Parce que la notion de « diversité » est sujette à des interprétations très diverses, notre mission a d’abord consisté à en clarifier la définition et à tenter d’en comprendre les enjeux dans le monde du supérieur et de la recherche en particulier, et dans notre société en général. Par diversité, il faut entendre deux registres de préoccupations. D’un côté, ce sont les problèmes de reconnaissance des différences culturelles, religieuses, linguistiques... bref, d’une variété d’identités qui demandent à être reconnues dans l’espace public. On pourrait parler par exemple en ce qui concerne la vie étudiante de la viande halal dans les cantines ou encore des salles de prière dans les cités universitaires. D’un autre côté, parler de diversité, c’est se demander comment éviter que des individus qui appartiennent à un groupe réel ou supposé différent soient discriminés dans leur accès à l’université ou aux grandes écoles.

Concrètement, quelles sont les principales recommandations de votre rapport ?
Une première série de préconisations concerne la production et la diffusion des connaissances liées à la diversité. Nous manquons en France de documentations permettant de mesurer les discriminations sur des sujets comme l’accès à un logement ou à un premier emploi. Des instruments restent à construire. Cela pose des questions complexes à l’exemple du débat actuel sur les statistiques ethniques. S’il est exclu de mener une enquête générale qui proposerait une image ethnicisée de la France, il n’y a aucune raison d’interdire à des acteurs précis de se compter en connaissant bien les finalités d’un tel comptage. On pourrait imaginer des travaux qui mesurent en quoi le fait d’avoir un prénom arabo-musulman a une incidence sur le parcours d’études. Il faut aussi promouvoir des recherches, notamment en anthropologie, qui ne stigmatisent pas des groupes en particulier, mais qui portent sur de grandes problématiques : l’insertion, l’orientation... Aussi, du côté des entreprises, qui se sont saisies de cette question de la diversité, nous recommandons de développer des études sérieuses pour mesurer les impacts réels de leurs politiques de lutte contre les discriminations.

Que proposez-vous concrètement pour favoriser la diversité dans l’enseignement supérieur ?
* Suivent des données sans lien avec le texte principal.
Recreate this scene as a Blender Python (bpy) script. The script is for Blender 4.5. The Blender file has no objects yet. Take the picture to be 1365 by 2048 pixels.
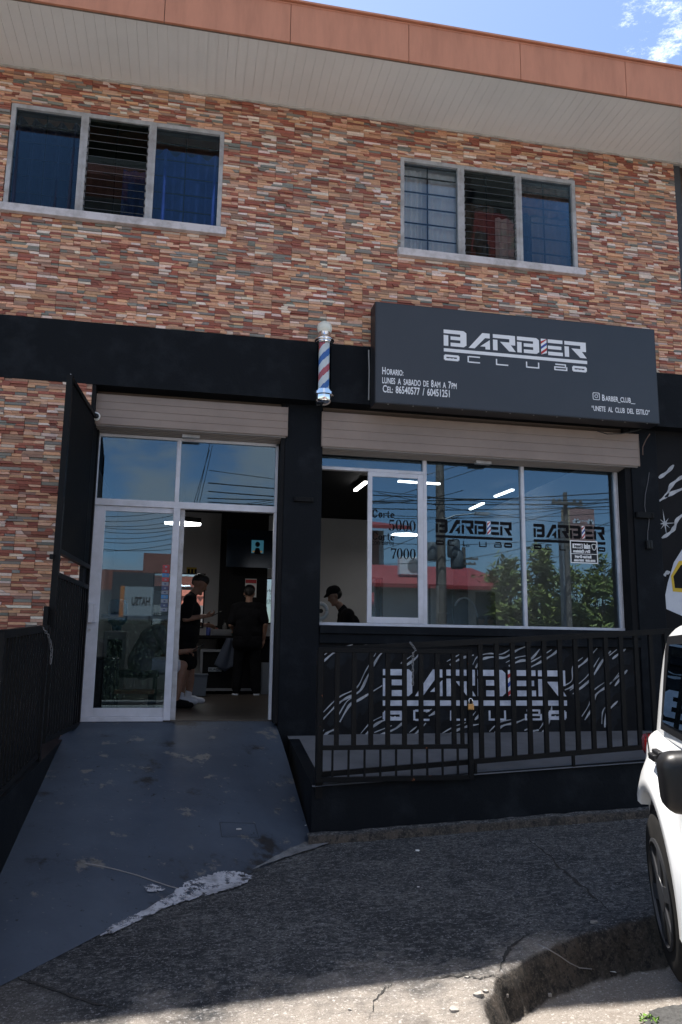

C’est l’objet d’une seconde série de recommandations. Il faut mener un effort considérable d’information au niveau des lycées. Trop souvent, les jeunes issus de l’immigration vivant dans des banlieues défavorisées n’ont pas accès au supérieur parce qu’ils n’y sont pas incités. Faciliter leur intégration doit être une priorité, notamment en mettant en place des accompagnements individualisés. À l’université, mais aussi pour accéder aux grandes écoles. Nous conseillons par ailleurs aux écoles les plus sélectives d’en finir avec un certain malthusianisme et d’ouvrir plus largement leur recrutement. Les initiatives de Sciences po Paris nous semblent être un exemple à suivre. Elles remettent en cause une vision pure et dure de la méritocratie républicaine qui, en ne tenant pas compte des différences sociales et culturelles, a longtemps reproduit des inégalités. Alors, certes, nos différentes suggestions ne sont pas inédites, mais, en les affirmant, nous montrons que les choses bougent et que certaines réserves idéologiques sont en train de tomber.